Your objective: Without including the pictures, copy out every line below.

━━━

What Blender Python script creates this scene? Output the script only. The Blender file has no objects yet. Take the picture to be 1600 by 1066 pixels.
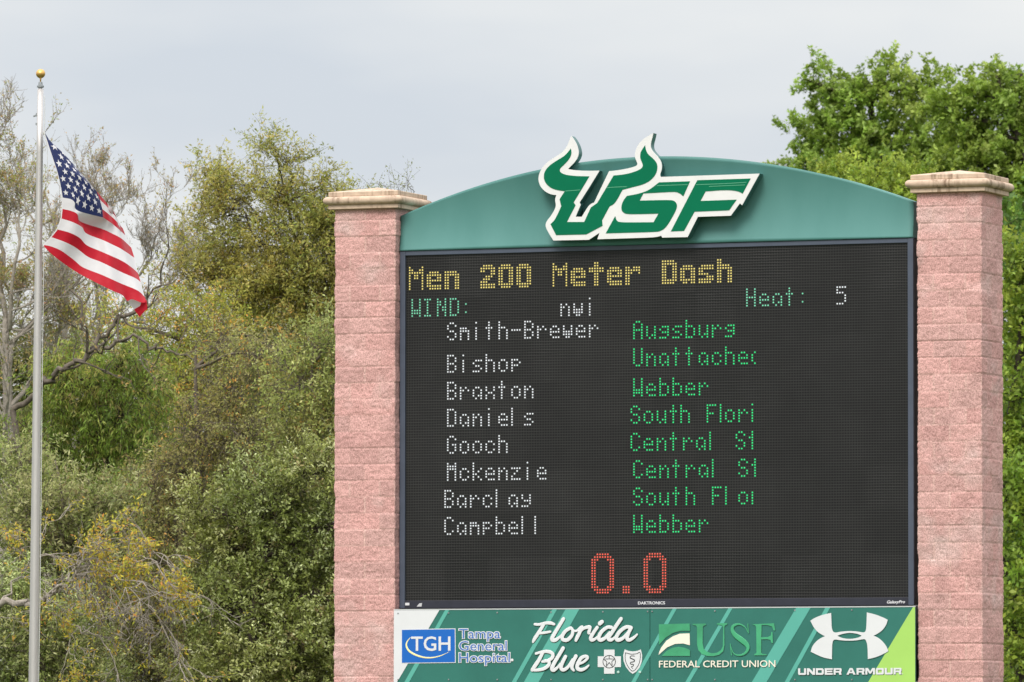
import bpy, bmesh, math, random
import numpy as np
from mathutils import Vector, Matrix
from mathutils.geometry import tessellate_polygon
R = math.radians
scene = bpy.context.scene
col = scene.collection

# ------------------------------------------------------------------ camera
CAM = np.array([31.55759, -83.30939, 1.70])
YAW, PIT, ROL, FPX = 0.38154, 0.05491, 0.00096, 11338.24
ZB = 1.70 + 1.63194            # bottom edge of the display above ground
_fw = np.array([-math.sin(YAW)*math.cos(PIT), math.cos(YAW)*math.cos(PIT), math.sin(PIT)])
_r = np.array([math.cos(YAW), math.sin(YAW), 0.0]); _u = np.cross(_r, _fw)
RT = _r*math.cos(ROL) + _u*math.sin(ROL); UP = -_r*math.sin(ROL) + _u*math.cos(ROL)
cd = bpy.data.cameras.new('camera'); cam = bpy.data.objects.new('camera', cd); col.objects.link(cam)
cd.sensor_fit = 'HORIZONTAL'; cd.sensor_width = 36.0; cd.lens = FPX/1600*36.0
cd.clip_start = 0.5; cd.clip_end = 6000
M = Matrix.Identity(4)
for i in range(3):
    M[i][0], M[i][1], M[i][2], M[i][3] = RT[i], UP[i], -_fw[i], CAM[i]
cam.matrix_world = M
cd.dof.use_dof = True; cd.dof.focus_distance = 89.0; cd.dof.aperture_fstop = 5.6
scene.camera = cam

def at(px, py, Y):
    """point where the sight line of a photo pixel meets the vertical plane y = Y"""
    d = _fw*FPX + RT*(px-800) - UP*(py-533)
    return CAM + d*((Y-CAM[1])/d[1])
def ppm(Y):                    # photo pixels per metre around the plane y = Y
    return FPX/np.linalg.norm(at(800, 533, Y)-CAM)

# ------------------------------------------------------------------ world, sun, exposure
SUN_EL, SUN_AZ = R(47), R(180)     # azimuth clockwise from +y
w = bpy.data.worlds.new('World'); scene.world = w; w.use_nodes = True
nt = w.node_tree; nt.nodes.clear()
N = nt.nodes.new; L = nt.links.new
out = N('ShaderNodeOutputWorld'); mixs = N('ShaderNodeMixShader')
sky = N('ShaderNodeTexSky'); sky.sky_type = 'NISHITA'; sky.sun_disc = False
sky.sun_elevation = SUN_EL; sky.sun_rotation = SUN_AZ; sky.air_density = 1.2; sky.dust_density = 2.0
b1 = N('ShaderNodeBackground'); b1.inputs['Strength'].default_value = 0.10
b2 = N('ShaderNodeBackground'); b2.inputs['Strength'].default_value = 1.0
tc = N('ShaderNodeTexCoord'); mp = N('ShaderNodeMapping'); mp.inputs['Scale'].default_value = (5, 5, 17)
mp.inputs['Location'].default_value = (0.4, 1.3, 0.35)
nz = N('ShaderNodeTexNoise'); nz.inputs['Scale'].default_value = 1.0; nz.inputs['Detail'].default_value = 5; nz.inputs['Roughness'].default_value = 0.5
cr = N('ShaderNodeValToRGB')
cr.color_ramp.elements[0].position = 0.35; cr.color_ramp.elements[0].color = (0.685, 0.735, 0.81, 1)
cr.color_ramp.elements[1].position = 0.60; cr.color_ramp.elements[1].color = (0.98, 0.975, 0.955, 1)
sep = N('ShaderNodeSeparateXYZ'); mr = N('ShaderNodeMapRange')
mr.inputs['From Min'].default_value = 0.16; mr.inputs['From Max'].default_value = 0.9
mr.inputs['To Min'].default_value = 1.0; mr.inputs['To Max'].default_value = 2.7
mulc = N('ShaderNodeMix'); mulc.data_type = 'RGBA'; mulc.blend_type = 'MULTIPLY'; mulc.inputs['Factor'].default_value = 1.0
L(tc.outputs['Generated'], mp.inputs['Vector']); L(mp.outputs['Vector'], nz.inputs['Vector']); L(nz.outputs['Fac'], cr.inputs['Fac'])
L(tc.outputs['Generated'], sep.inputs[0]); L(sep.outputs['Z'], mr.inputs['Value'])
L(cr.outputs['Color'], mulc.inputs['A']); L(mr.outputs['Result'], mulc.inputs['B'])
L(mulc.outputs['Result'], b2.inputs['Color']); L(sky.outputs['Color'], b1.inputs['Color'])
mixs.inputs['Fac'].default_value = 0.88
L(b1.outputs[0], mixs.inputs[1]); L(b2.outputs[0], mixs.inputs[2]); L(mixs.outputs[0], out.inputs['Surface'])
sd = bpy.data.lights.new('sun', 'SUN'); sun = bpy.data.objects.new('sun', sd); col.objects.link(sun)
sd.energy = 2.3; sd.angle = R(22); sd.color = (1.0, 0.95, 0.87)
sdir = Vector((math.sin(SUN_AZ)*math.cos(SUN_EL), math.cos(SUN_AZ)*math.cos(SUN_EL), math.sin(SUN_EL)))
sun.rotation_euler = sdir.to_track_quat('Z', 'Y').to_euler()
scene.view_settings.view_transform = 'Standard'; scene.view_settings.look = 'None'
scene.view_settings.exposure = 0.0; scene.view_settings.gamma = 1.0
try: scene.view_settings.use_curve_mapping = False
except Exception: pass
scene.cycles.max_bounces = 6; scene.cycles.transparent_max_bounces = 4

# ------------------------------------------------------------------ helpers
def tag(o, label=None, cat=None, group=None, kind=None):
    if label: o['label'] = label
    if cat: o['category'] = cat
    if group: o['group'] = group
    if kind: o['kind'] = kind
    return o
def empty(name, loc, label, cat, group=None):
    o = bpy.data.objects.new(name, None); col.objects.link(o); o.location = loc; o.empty_display_size = .3
    return tag(o, label, cat, group)
def place(o, parent):
    if parent:
        o.parent = parent
        if parent.type == 'EMPTY': o.matrix_parent_inverse = Matrix.Translation(parent.location).inverted()
    return o
def obj(name, V, F, mat, parent=None, smooth=False, cols=None, mats=None, midx=None):
    me = bpy.data.meshes.new(name)
    if isinstance(F, np.ndarray):
        n, k = F.shape
        me.vertices.add(len(V)); me.vertices.foreach_set('co', np.asarray(V, np.float32).ravel())
        me.loops.add(n*k); me.loops.foreach_set('vertex_index', F.astype(np.int32).ravel())
        me.polygons.add(n); me.polygons.foreach_set('loop_start', np.arange(0, n*k, k, dtype=np.int32))
        try: me.polygons.foreach_set('loop_total', np.full(n, k, np.int32))
        except Exception: pass
        me.update(calc_edges=True); me.validate()
    else:
        me.from_pydata([tuple(map(float, v)) for v in V], [], [tuple(int(i) for i in f) for f in F]); me.update()
    for m in (mats or [mat]): me.materials.append(m)
    if midx is not None: me.polygons.foreach_set('material_index', np.asarray(midx, np.int32))
    if smooth: me.polygons.foreach_set('use_smooth', np.ones(len(me.polygons), bool))
    if cols is not None:
        a = me.color_attributes.new('tint', 'FLOAT_COLOR', 'POINT')
        c = np.ones((len(V), 4), np.float32); c[:, :3] = cols
        a.data.foreach_set('color', c.ravel())
    o = bpy.data.objects.new(name, me); col.objects.link(o)
    return place(o, parent)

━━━

Solution to the problem:
What Blender Python script creates this scene? Output the script only. The Blender file has no objects yet. Take the picture to be 1600 by 1066 pixels.
import bpy, bmesh, math, random
import numpy as np
from mathutils import Vector, Matrix
from mathutils.geometry import tessellate_polygon
R = math.radians
scene = bpy.context.scene
col = scene.collection

# ------------------------------------------------------------------ camera
CAM = np.array([31.55759, -83.30939, 1.70])
YAW, PIT, ROL, FPX = 0.38154, 0.05491, 0.00096, 11338.24
ZB = 1.70 + 1.63194            # bottom edge of the display above ground
_fw = np.array([-math.sin(YAW)*math.cos(PIT), math.cos(YAW)*math.cos(PIT), math.sin(PIT)])
_r = np.array([math.cos(YAW), math.sin(YAW), 0.0]); _u = np.cross(_r, _fw)
RT = _r*math.cos(ROL) + _u*math.sin(ROL); UP = -_r*math.sin(ROL) + _u*math.cos(ROL)
cd = bpy.data.cameras.new('camera'); cam = bpy.data.objects.new('camera', cd); col.objects.link(cam)
cd.sensor_fit = 'HORIZONTAL'; cd.sensor_width = 36.0; cd.lens = FPX/1600*36.0
cd.clip_start = 0.5; cd.clip_end = 6000
M = Matrix.Identity(4)
for i in range(3):
    M[i][0], M[i][1], M[i][2], M[i][3] = RT[i], UP[i], -_fw[i], CAM[i]
cam.matrix_world = M
cd.dof.use_dof = True; cd.dof.focus_distance = 89.0; cd.dof.aperture_fstop = 5.6
scene.camera = cam

def at(px, py, Y):
    """point where the sight line of a photo pixel meets the vertical plane y = Y"""
    d = _fw*FPX + RT*(px-800) - UP*(py-533)
    return CAM + d*((Y-CAM[1])/d[1])
def ppm(Y):                    # photo pixels per metre around the plane y = Y
    return FPX/np.linalg.norm(at(800, 533, Y)-CAM)

# ------------------------------------------------------------------ world, sun, exposure
SUN_EL, SUN_AZ = R(47), R(180)     # azimuth clockwise from +y
w = bpy.data.worlds.new('World'); scene.world = w; w.use_nodes = True
nt = w.node_tree; nt.nodes.clear()
N = nt.nodes.new; L = nt.links.new
out = N('ShaderNodeOutputWorld'); mixs = N('ShaderNodeMixShader')
sky = N('ShaderNodeTexSky'); sky.sky_type = 'NISHITA'; sky.sun_disc = False
sky.sun_elevation = SUN_EL; sky.sun_rotation = SUN_AZ; sky.air_density = 1.2; sky.dust_density = 2.0
b1 = N('ShaderNodeBackground'); b1.inputs['Strength'].default_value = 0.10
b2 = N('ShaderNodeBackground'); b2.inputs['Strength'].default_value = 1.0
tc = N('ShaderNodeTexCoord'); mp = N('ShaderNodeMapping'); mp.inputs['Scale'].default_value = (5, 5, 17)
mp.inputs['Location'].default_value = (0.4, 1.3, 0.35)
nz = N('ShaderNodeTexNoise'); nz.inputs['Scale'].default_value = 1.0; nz.inputs['Detail'].default_value = 5; nz.inputs['Roughness'].default_value = 0.5
cr = N('ShaderNodeValToRGB')
cr.color_ramp.elements[0].position = 0.35; cr.color_ramp.elements[0].color = (0.685, 0.735, 0.81, 1)
cr.color_ramp.elements[1].position = 0.60; cr.color_ramp.elements[1].color = (0.98, 0.975, 0.955, 1)
sep = N('ShaderNodeSeparateXYZ'); mr = N('ShaderNodeMapRange')
mr.inputs['From Min'].default_value = 0.16; mr.inputs['From Max'].default_value = 0.9
mr.inputs['To Min'].default_value = 1.0; mr.inputs['To Max'].default_value = 2.7
mulc = N('ShaderNodeMix'); mulc.data_type = 'RGBA'; mulc.blend_type = 'MULTIPLY'; mulc.inputs['Factor'].default_value = 1.0
L(tc.outputs['Generated'], mp.inputs['Vector']); L(mp.outputs['Vector'], nz.inputs['Vector']); L(nz.outputs['Fac'], cr.inputs['Fac'])
L(tc.outputs['Generated'], sep.inputs[0]); L(sep.outputs['Z'], mr.inputs['Value'])
L(cr.outputs['Color'], mulc.inputs['A']); L(mr.outputs['Result'], mulc.inputs['B'])
L(mulc.outputs['Result'], b2.inputs['Color']); L(sky.outputs['Color'], b1.inputs['Color'])
mixs.inputs['Fac'].default_value = 0.88
L(b1.outputs[0], mixs.inputs[1]); L(b2.outputs[0], mixs.inputs[2]); L(mixs.outputs[0], out.inputs['Surface'])
sd = bpy.data.lights.new('sun', 'SUN'); sun = bpy.data.objects.new('sun', sd); col.objects.link(sun)
sd.energy = 2.3; sd.angle = R(22); sd.color = (1.0, 0.95, 0.87)
sdir = Vector((math.sin(SUN_AZ)*math.cos(SUN_EL), math.cos(SUN_AZ)*math.cos(SUN_EL), math.sin(SUN_EL)))
sun.rotation_euler = sdir.to_track_quat('Z', 'Y').to_euler()
scene.view_settings.view_transform = 'Standard'; scene.view_settings.look = 'None'
scene.view_settings.exposure = 0.0; scene.view_settings.gamma = 1.0
try: scene.view_settings.use_curve_mapping = False
except Exception: pass
scene.cycles.max_bounces = 6; scene.cycles.transparent_max_bounces = 4

# ------------------------------------------------------------------ helpers
def tag(o, label=None, cat=None, group=None, kind=None):
    if label: o['label'] = label
    if cat: o['category'] = cat
    if group: o['group'] = group
    if kind: o['kind'] = kind
    return o
def empty(name, loc, label, cat, group=None):
    o = bpy.data.objects.new(name, None); col.objects.link(o); o.location = loc; o.empty_display_size = .3
    return tag(o, label, cat, group)
def place(o, parent):
    if parent:
        o.parent = parent
        if parent.type == 'EMPTY': o.matrix_parent_inverse = Matrix.Translation(parent.location).inverted()
    return o
def obj(name, V, F, mat, parent=None, smooth=False, cols=None, mats=None, midx=None):
    me = bpy.data.meshes.new(name)
    if isinstance(F, np.ndarray):
        n, k = F.shape
        me.vertices.add(len(V)); me.vertices.foreach_set('co', np.asarray(V, np.float32).ravel())
        me.loops.add(n*k); me.loops.foreach_set('vertex_index', F.astype(np.int32).ravel())
        me.polygons.add(n); me.polygons.foreach_set('loop_start', np.arange(0, n*k, k, dtype=np.int32))
        try: me.polygons.foreach_set('loop_total', np.full(n, k, np.int32))
        except Exception: pass
        me.update(calc_edges=True); me.validate()
    else:
        me.from_pydata([tuple(map(float, v)) for v in V], [], [tuple(int(i) for i in f) for f in F]); me.update()
    for m in (mats or [mat]): me.materials.append(m)
    if midx is not None: me.polygons.foreach_set('material_index', np.asarray(midx, np.int32))
    if smooth: me.polygons.foreach_set('use_smooth', np.ones(len(me.polygons), bool))
    if cols is not None:
        a = me.color_attributes.new('tint', 'FLOAT_COLOR', 'POINT')
        c = np.ones((len(V), 4), np.float32); c[:, :3] = cols
        a.data.foreach_set('color', c.ravel())
    o = bpy.data.objects.new(name, me); col.objects.link(o)
    return place(o, parent)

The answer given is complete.